Cette recension a été publiée dans le numéro de printemps de Politique étrangère (n°1/2020). Panpi Etcheverry propose une analyse de l’ouvrage de René Cagnat, Le Désert et la Source. Djihad et contre-djihad en Asie centrale (Éditions du Cerf, 2019, 376 pages).
Cet ouvrage a le mérite d’aborder la région comme un ensemble pluriel mais surtout comme « une communauté de civilisation, une proximité linguistique, un même destin historique », du Xinjiang à l’Afghanistan en passant par les cinq républiques post-soviétiques d’Asie centrale.
L’auteur, à travers ses pérégrinations, a pu constater la montée progressive et insidieuse des islamismes radicaux en Asie centrale. Il pointe du doigt les influences saoudiennes et pakistanaises, ainsi que le danger représenté par l’Afghanistan. Si la réislamisation de l’Asie centrale post-soviétique résulte d’une lourde tendance historique, il n’en demeure pas moins que le péril islamiste et djihadiste, qui existe bel et bien, n’est peut-être pas aussi imminent que l’expose René Cagnat. Nombre d’ouvrages ont prédit une « apocalypse djihadiste » en Asie centrale depuis la fin des années 1990 et l’émergence des talibans en Afghanistan, sans que ce scénario catastrophe n’advienne jusqu’à présent. L’Asie centrale est même, en dépit de son environnement stratégique et d’une population largement musulmane, une des régions où le terrorisme a fait le moins de morts dans la dernière décennie. Les nombreux départs de Centre-Asiatiques vers le « califat » de Daech depuis 2014 ont pourtant montré une réelle perméabilité au radicalisme, et un certain nombre de vulnérabilités structurelles qui pourraient devenir dangereuses.
Dans la continuité de son ouvrage Du djihad aux larmes d’Allah, René Cagnat dénonce l’explosion du trafic de drogues dans la région, en particulier en Afghanistan, qui entretient la corruption et sert au financement de groupes islamistes et/ou terroristes. Pour autant, sur certains points, telle « l’installation-éclair avec des hélicoptères non identifiés de combattants de Daech dans le nord de l’Afghanistan », l’auteur semble basculer dans le sensationnalisme, voire le complotisme. L’information, impossible à vérifier et intrigante, aurait mérité une analyse détaillée et la mention des sources. Cagnat relève l’appui possible des services pakistanais à la branche afghane de Daech (en grande partie constituée d’anciens talibans pakistanais) en le surestimant probablement ; et il apparaît peu convaincant lorsqu’il évoque l’implication de la CIA dans ces vols d’hélicoptères ou dans le trafic de drogues.

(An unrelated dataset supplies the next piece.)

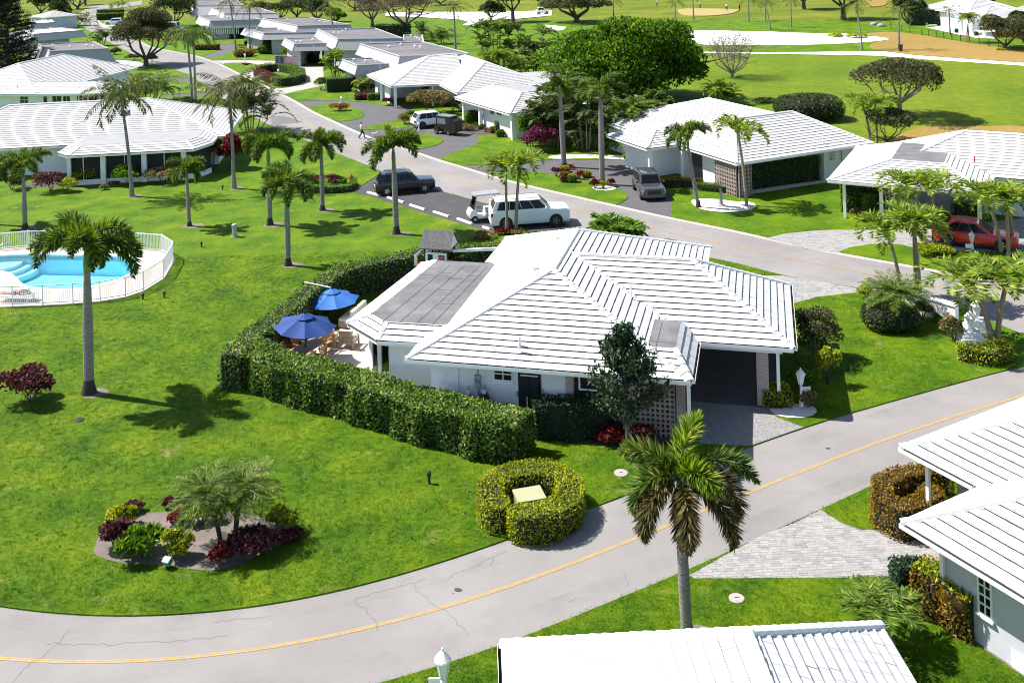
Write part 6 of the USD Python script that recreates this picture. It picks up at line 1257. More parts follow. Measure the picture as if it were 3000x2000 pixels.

Pour autant, René Cagnat a réussi son pari, avec un ouvrage qui intéressera à la fois le public averti et les novices, grâce à une construction et une écriture fort agréables, pleines d’anecdotes personnelles qui rendent le récit informatif et très vivant. De même, il livre une analyse passionnante des rapports de force internationaux qui se jouent dans une région, qui, bien que marginale et inconnue pour beaucoup, se trouve sur des lignes de fractures géostratégiques majeures pour les années à venir. Le parallèle qu’il dresse entre l’Asie centrale et l’Europe afin de souligner les bienfaits de la construction européenne tout en regrettant l’inexistence d’un tel processus en Asie centrale, s’avère également intéressant. Enfin, le style de l’auteur, inimitable et fleuri, inhabituel pour un ouvrage de ce genre, titille notre imaginaire et immerge le lecteur dans les réalités topographiques, culturelles et sociales d’une « Grande Asie centrale » en pleine ébullition.